Early on in Saint Frances, a delicious comedy that has a concealed polemic edge, we get something like a declaration of intent. When Bridget (Kelly O’Sullivan) and Jace (Max Lipchitz) come to after a night of energetic sex they find the sheets and parts of their bodies smeared with blood.
Back in the late 1990s this would be an invitation for a festival of “gross-out comedy”. Or would it? Menstrual blood was a such a taboo the frat-pack classified it as the only unacceptable bodily fluid.
At any rate, that is not what happens. After shrugging off some mild embarrassment, the characters behave as modern humans usually do in such situations. They get on with their day.
O’Sullivan, writer and star, has pinned a generation beneath her microscope. Don’t yell at us. Bridget herself, now 35, admits that she counts as an older “millennial”. Few recent films have done better work in teasing out that demographic’s concerns.
Any age could accommodate the basic story arc. A youngish woman, concerned about her lack of direction, secures a job as nanny to a child of well-off parents. While gradually making peace with an initially recalcitrant charge, she negotiates the ups and downs of a romantic relationship and becomes caught up in her employers' marital squalls. You could imagine Judy Holliday in that. Or Jane Fonda. Or Julia Roberts.

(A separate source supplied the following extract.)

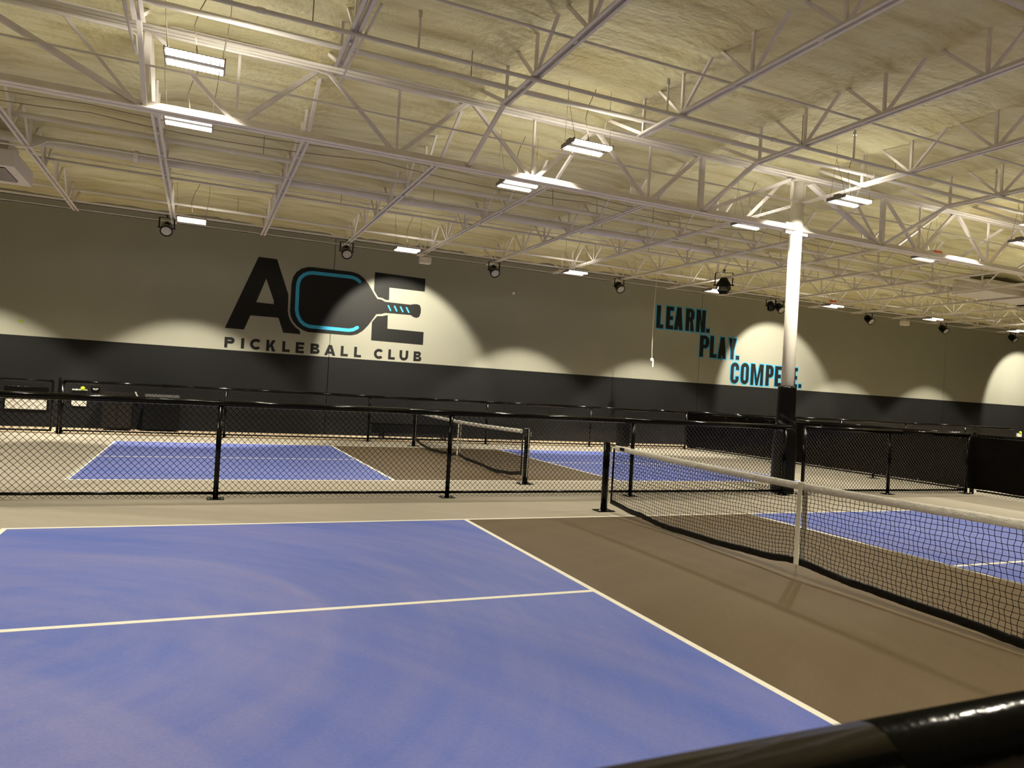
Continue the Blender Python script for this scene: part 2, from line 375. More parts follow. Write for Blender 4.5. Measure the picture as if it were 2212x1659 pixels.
# ------------------------------------------------------------------ rails near the wall, pipes, conduits
def run(name,label,cat,y,z,r,matn='pipe',x0=-12,x1=30,n=10,flanges=None):
    t_=thing(name,label,cat,(0,y,z)); 
    L=6.2; x=x0; k=0
    MB().tube([(x0,0,0),(x1,0,0)],r,n).build('pipe_run',matn,t_,True)
    for x in (flanges or []):
        MB().tube([(x-.04,0,0),(x+.04,0,0)],r*1.25,n).build('coupling',matn,t_)
        MB().tube([(x+.5,0,r),(x+.5,0,.45)],.006,5).build('hanger_rod','cable',t_)
    return t_
for (nm,lb,y,z,h) in (('bridging_rail','upper white bridging rail along the wall ends of the joists',17.12,5.30,.055),('bridging_rail','lower thin white bridging rail nearest the back wall',17.72,5.235,.03)):
    o=MB().box(-12,31,y-.02,y+.02,z-h/2,z+h/2).box(-12,31,y-.02,y+.03,z-h/2,z-h/2+.008).build(nm,'steel'); tag(o,lb,'steel rail')
run('sprinkler_main','thickest white sprinkler main pipe crossing behind the far joists','pipe',13.0,5.46,.085,flanges=[-6.4,-4.3,-1.2,3.0,6.1,9.4,12.6,15.8])
run('branch_pipe','white pipe between the girder and the thick sprinkler main','pipe',11.45,5.42,.042,flanges=[-4.8,.9,3.4,7.1,12])
run('branch_pipe','thin pipe just beyond the thick sprinkler main','pipe',13.95,5.40,.025,x0=-8.2,flanges=[-3,5,11])
run('branch_pipe','white pipe close to the wall lamps above the joist bottoms','pipe',16.4,5.42,.03,flanges=[-5,2.2,9])
run('branch_pipe','white pipe just in front of the girder, threaded through the near joists','pipe',6.60,5.43,.034,flanges=[-2.7,2.0,4.9])
sp=run('branch_pipe','long white pipe slung under the near joists with upright sprinkler heads','pipe',5.69,5.185,.024,flanges=[-4.75,1.9])
for x in (-3.13,.13,3.4,6.6):
    hd=MB().tube([(x,0,0),(x,0,.36)],.014,8).build('sprinkler_riser','pipe',sp); MB().tube([(x,0,.36),(x,0,.40)],.022,8).box(x-.02,x+.02,-.004,.004,.40,.44).build('sprinkler_head','zinc',hd)
run('branch_pipe','thin bridging rod through the near joists, nearest the camera but one','pipe',4.93,5.36,.015)
run('branch_pipe','stout pipe nearest the camera in the upper right corner','pipe',2.1,5.17,.04,x0=-.6)
run('conduit','thin conduit crossing the web of the girder at mid height','conduit',7.87,5.235,.013)
run('conduit','upper conduit strapped along the girder top','conduit',7.74,5.66,.022)
run('conduit','lower conduit strapped along the girder top','conduit',7.70,5.60,.018)
o=MB().tube([(-5.98,5.4,5.1),(-5.98,7.35,5.14),(-5.98,7.5,5.2),(-6.0,7.62,5.45),(-6.1,7.66,5.52),(-6.3,7.68,5.54),(-12,7.68,5.54)],.018,8).build('conduit','pipe',None,True); tag(o,'bent conduit dropping off the girder top at the upper left','conduit')
o=MB().tube([(-3.70,5.0,5.2),(-3.70,7.3,5.3),(-3.72,7.5,5.42),(-3.8,7.6,5.5),(-4.0,7.62,5.53),(-5.8,7.62,5.53)],.014,8).build('conduit','pipe',None,True); tag(o,'curved conduit joining the girder top above the brightest lamp','conduit')
pts=[(-12,12.6,5.20),(-8.4,12.5,5.19),(-8.1,12.45,5.185),(-7.9,12.4,5.18),(-7.75,12.2,5.19),(-7.6,11.95,5.20),(-7.3,11.9,5.21),(8,11.5,5.2),(20,11.4,5.2)]
o=MB().tube(pts,.014,8).build('conduit','pipe',None,True); tag(o,'wavy conduit passing under the joist above the left vent','conduit')
for i,(y,z,s) in enumerate(((10.0,5.34,.12),(10.25,5.30,.18))):
    pp=[]
    for k in range(60):
        x=-11+k*.6; u=((x+11)%4.2)/4.2; pp.append((x,y+.1*math.sin(x*.7),z-s*4*u*(1-u)*.5))
    o=MB().tube(pp,.007,5,cap=False).build('cable_run','cable'); tag(o,'%s sagging thin dark cable strung behind the girder'%('upper' if i==0 else 'lower'),'cable')
# bridging rods between joists, far side
run('branch_pipe','thin bridging rod between the far joists beside the wall lamps','pipe',14.75,5.70,.012)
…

The film's embrace of contemporary attitude shifts and once-taboo subjects – for comedy, anyway – sets it very much in the turbulent present. Happily, few will now remark on the parents being two women (Charin Alvarez and Lily Mojekwu play Maya and Annie), but the casual working through of a plot involving abortion still feels like an innovation.

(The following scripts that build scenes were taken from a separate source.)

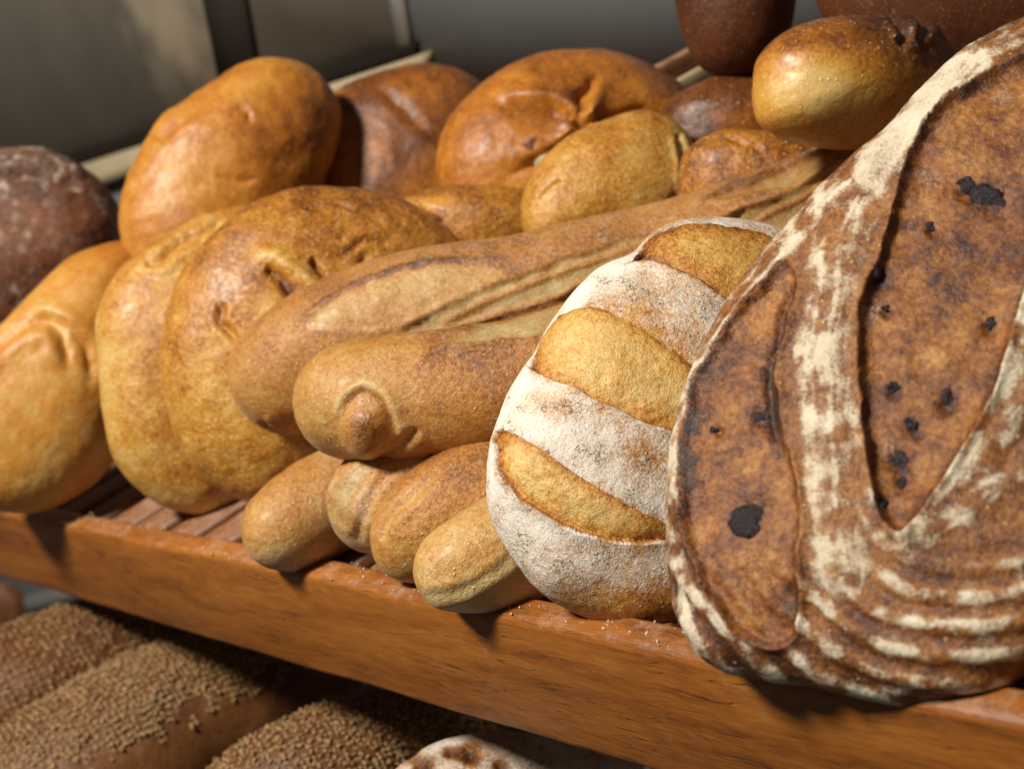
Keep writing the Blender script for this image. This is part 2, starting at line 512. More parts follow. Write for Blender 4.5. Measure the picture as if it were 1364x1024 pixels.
M_red = crust('red_crust', [(0, (.17, .052, .018)), (.5, (.10, .028, .008)), (1, (.03, .01, .005))], spec=.25, rough=.6, blister=.1, bump=.6, grainy=.3)
M_dark = crust('rye_crust', DARK, rough=.6, blister=.3, bump=1.2, grainy=1.0, flourcol=(.55, .47, .38))
M_seedcrust = crust('seeded_crust', [(0, (.26, .11, .03)), (.5, (.15, .05, .012)), (1, (.05, .016, .006))], rough=.45, blister=.2)
M_seed = plain('sesame', (.37, .23, .10), .5, var=.7, scale=420)
M_olive = plain('olive_flesh', (.018, .010, .013), .27, var=.7, scale=500, bump=1.0, spec=.45)
M_wood = wood('rail_wood', 0)
M_slat = wood('slat_wood', 1, cols=((.08, .026, .010), (.20, .070, .022), (.30, .13, .05)), rough=.5, flour=.06)

# ------------------------------------------------------------------ the shelf and wall


def box(x0, x1, y0, y1, z0, z1, bev=.003, seg=2, nx=1, wav=0.0, seed=0):
    """bevelled box; ring profile in YZ swept along X, with slightly uneven edges"""
    hy, hz = (y1 - y0) / 2, (z1 - z0) / 2; cy, cz = (y0 + y1) / 2, (z0 + z1) / 2
    prof = []
    for sy, sz, a0 in ((1, 1, 0), (-1, 1, 90), (-1, -1, 180), (1, -1, 270)):
        for k in range(seg + 1):
            a = math.radians(a0 + 90 * k / seg)
            prof.append((cy + sy * (hy - bev) + bev * math.cos(a), cz + sz * (hz - bev) + bev * math.sin(a)))
    prof = np.array(prof); m = len(prof)
    xs = np.concatenate([[x0, x0 + bev], np.linspace(x0 + bev, x1 - bev, nx + 1)[1:-1], [x1 - bev, x1]])
    V = []
    for i, x in enumerate(xs):
        s = 1 if 0 < i < len(xs) - 1 else 0
        p = prof.copy()
        if not s: p[:, 0] = cy + (p[:, 0] - cy) * (hy - bev) / hy; p[:, 1] = cz + (p[:, 1] - cz) * (hz - bev) / hz
        V.append(np.column_stack([np.full(m, x), p]))
    V = np.vstack(V)
    if wav:
        V[:, 1] += noise(V, 9, seed) * wav; V[:, 2] += noise(V, 11, seed + 5) * wav * .8 + noise(V, 60, seed + 8) * wav * .25
    F = []
    for i in range(len(xs) - 1):
        for j in range(m):
            a = i * m + j; b = i * m + (j + 1) % m
            F.append((a, b, b + m, a + m))
    # caps as quad fans
    F = [f[::-1] for f in F]
    for base, rev in ((0, False), ((len(xs) - 1) * m, True)):
        for j in range(1, m - 2, 2):
            q = (base, base + j, base + j + 1, base + j + 2)
            F.append(q[::-1] if rev else q)
    F = np.array(F)
    F = F[:, ::-1] if True else F
    return V, F


M_beige = plain('beige_ledge', (.42, .33, .19), .5, var=.2, scale=25)


def swapxy(V): return V[:, [1, 0, 2]]


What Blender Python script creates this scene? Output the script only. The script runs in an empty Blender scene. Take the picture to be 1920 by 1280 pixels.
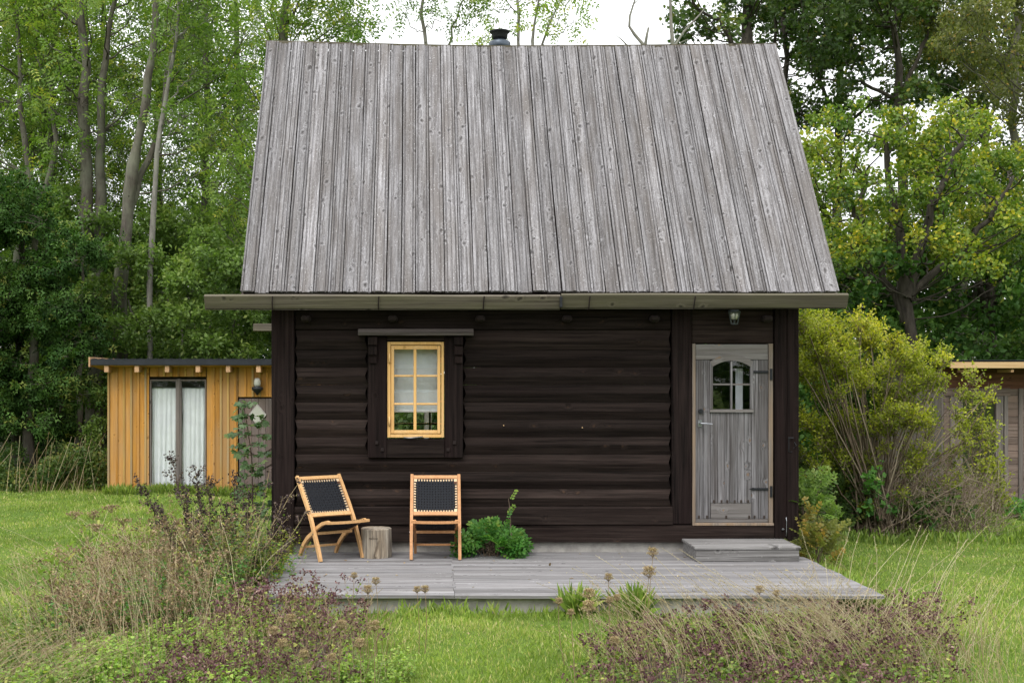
import bpy, math, random
import numpy as np
from mathutils import Vector, Matrix
R = np.random.RandomState(7)
random.seed(7)
S = bpy.context.scene
# ------------------------------------------------------------------ camera, light, exposure
CAMH, FP, CX, CY = 1.95, 2300.0, 815.0, 715.0          # eye height; focal length and vanishing point in 1920-wide pixels
cam_d = bpy.data.cameras.new('camera'); cam = bpy.data.objects.new('camera', cam_d)
S.collection.objects.link(cam); S.camera = cam
cam.location = (0, 0, CAMH); cam.rotation_euler = (math.radians(90), 0, 0)
cam_d.sensor_width = 36; cam_d.lens = FP / 1920 * 36
cam_d.shift_x = (960 - CX) / 1920; cam_d.shift_y = (CY - 640) / 1920
cam_d.clip_start = .05; cam_d.clip_end = 2000
SUN_EL, SUN_AZ = 52, 205        # azimuth: direction the light comes from, clockwise from +Y
w = bpy.data.worlds.new('World'); S.world = w; w.use_nodes = True
nt = w.node_tree; nt.nodes.clear()
def N(t, kind, **kw):
    n = t.nodes.new(kind)
    for k, v in kw.items(): setattr(n, k, v)
    return n
out = N(nt, 'ShaderNodeOutputWorld'); bg = N(nt, 'ShaderNodeBackground'); bg.inputs[1].default_value = .1
sky = N(nt, 'ShaderNodeTexSky', sky_type='NISHITA'); sky.sun_disc = False
sky.sun_elevation = math.radians(SUN_EL); sky.sun_rotation = math.radians(SUN_AZ)
tc = N(nt, 'ShaderNodeTexCoord'); sx = N(nt, 'ShaderNodeSeparateXYZ'); nt.links.new(tc.outputs['Generated'], sx.inputs[0])
mr = N(nt, 'ShaderNodeMapRange'); nt.links.new(sx.outputs[2], mr.inputs[0])
mr.inputs[1].default_value = 0; mr.inputs[2].default_value = 1; mr.inputs[3].default_value = 11.5; mr.inputs[4].default_value = 27
cn = N(nt, 'ShaderNodeTexNoise'); cn.inputs['Scale'].default_value = 2.5; cn.inputs['Detail'].default_value = 5
nt.links.new(tc.outputs['Generated'], cn.inputs['Vector'])
cm = N(nt, 'ShaderNodeMapRange'); nt.links.new(cn.outputs[0], cm.inputs[0]); cm.inputs[1].default_value = .3; cm.inputs[2].default_value = .7
cm.inputs[3].default_value = .88; cm.inputs[4].default_value = 1.12
mu = N(nt, 'ShaderNodeMath', operation='MULTIPLY'); nt.links.new(mr.outputs[0], mu.inputs[0]); nt.links.new(cm.outputs[0], mu.inputs[1])
cc = N(nt, 'ShaderNodeVectorMath', operation='SCALE'); cc.inputs[0].default_value = (.985, .995, 1.0); nt.links.new(mu.outputs[0], cc.inputs['Scale'])
mx = N(nt, 'ShaderNodeMix', data_type='RGBA'); mx.inputs[0].default_value = .92
nt.links.new(sky.outputs[0], mx.inputs[6]); nt.links.new(cc.outputs[0], mx.inputs[7])
nt.links.new(mx.outputs[2], bg.inputs[0]); nt.links.new(bg.outputs[0], out.inputs[0])
sl = bpy.data.lights.new('sun', 'SUN'); sl.energy = 1.3; sl.angle = math.radians(25); sl.color = (1, .96, .9)
so = bpy.data.objects.new('sun', sl); S.collection.objects.link(so); so.location = (-5, -8, 14)
az, el = math.radians(SUN_AZ), math.radians(SUN_EL)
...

You can see the bad boyfriend a mile off, but even he doesn't turn out to be any kind of monster
To an even greater extent than the recent Obvious Child, Saint Frances is keen to stress that termination is an ordinary part of human experience that need not upend lives. Bridget ultimately acknowledges that she should have taken some time to pause and process, but the aftermath is mostly rendered as near-ambient background noise.
In one brief scene of gynaecological comedy (you’ll know it when you see it), the film presumes a little too much on the audience’s unquestioning comfort with the mechanics of abortion. That still feels like a risk worth taking.

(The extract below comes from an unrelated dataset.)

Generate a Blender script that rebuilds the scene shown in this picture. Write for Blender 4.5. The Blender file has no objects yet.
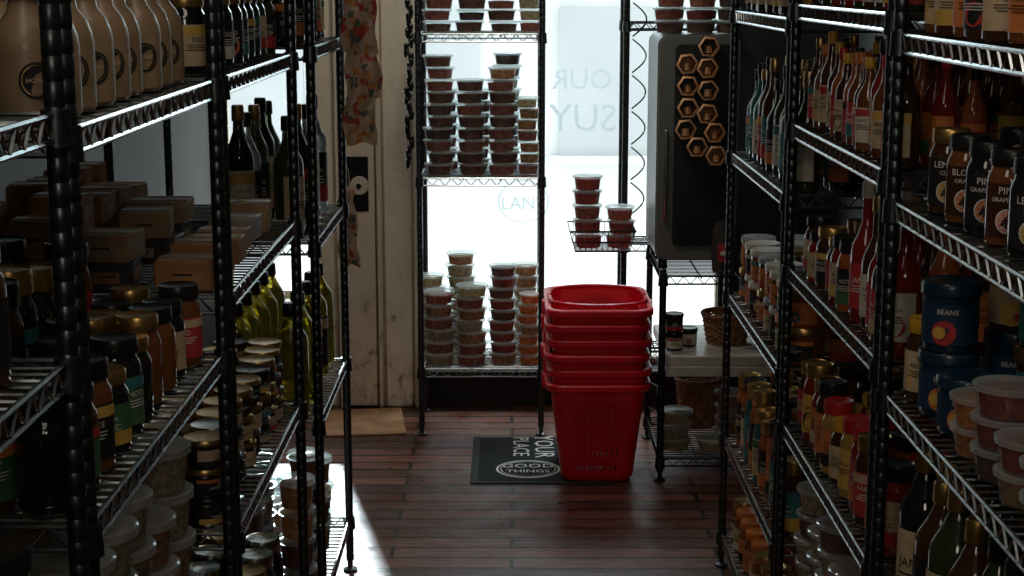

Future generations may sniff at our squeamishness. They may wonder why so many reviews of Saint Frances focus so acutely on reproductive issues. Loosely structured, but satisfactory in its narrative shape, the picture deftly escorts us through the embarrassments and dilemmas of everyday life in a hipper part of Chicago.
Director Alex Thompson, O'Sullivan's partner, bobs his camera after the ambulatory characters in a fashion that invites intimacy without showboating. The principals are painted in soft watercolours rather than bold lines. Bridget is hard for us to know. Jace is that rare partner in a romantic comedy: a nice fellow who allows his lover to make her own decisions unchallenged.
For the most part, this is a film about nice people who at least try to do the decent thing. You can see the bad boyfriend a mile off, but even he doesn’t turn out to be any kind of monster. The one truly appalling character – glimpsed in cameo – could hardly be better suited to current discourse.
While feeding her baby in the park, Maya is bellowed at by an entitled blonde lady who finds the process inappropriate for a family space. All future PhDs on “The phenomenon of the Karen in contemporary popular culture” must reference this scene. They should further note that the characters respond with underserved generosity of spirit. Saint Frances is that sort of film.